Foremost: My goal with "Individual Performer to Manager " is to help people enhance their success as individual performers. This perspective stems from my own experience, where I often wondered whether I had the "right stuff" to keep advancing in my career. The book discusses how I overcame self-doubt and a lack of self-confidence to earn the respect of my coworkers and management.
I hope to reach people who, like I once thought, believe that they don't possess the necessary traits or aptitude, or that they may not be smart enough, or that they’re too quiet and timid to progress to higher levels in their career. Even if the reader has no desire to move into management, the topics on management should broaden the reader's perspective and understanding of that role, and provide him/her greater insight into how they and their work are being assessed and judged by management, to help them enhance their impact, performance, and value.
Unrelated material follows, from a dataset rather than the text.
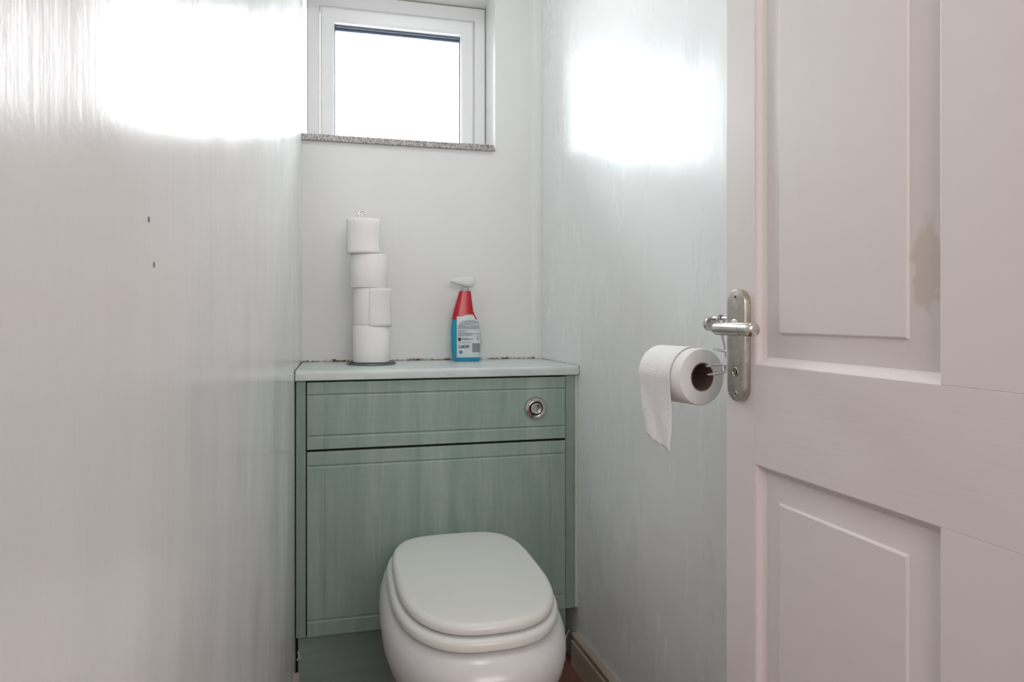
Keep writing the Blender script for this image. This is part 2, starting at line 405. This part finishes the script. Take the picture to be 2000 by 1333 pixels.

If the reader is targeting a management career track, this book, through numerous examples, covers some of the key aspects that I have experienced and learned, and provides tools, methods, and options that will help prepare the reader to face inevitable challenges, including those related to project management.
The author discusses these subjects on a deeply personal and experiential level, rather than from a typical business management textbook perspective. As one Publishers Weekly/Booklife critic wrote: "The author brings originality to this management guide through a narrative framework and by offering readers concrete, real-world examples rather than platitudes."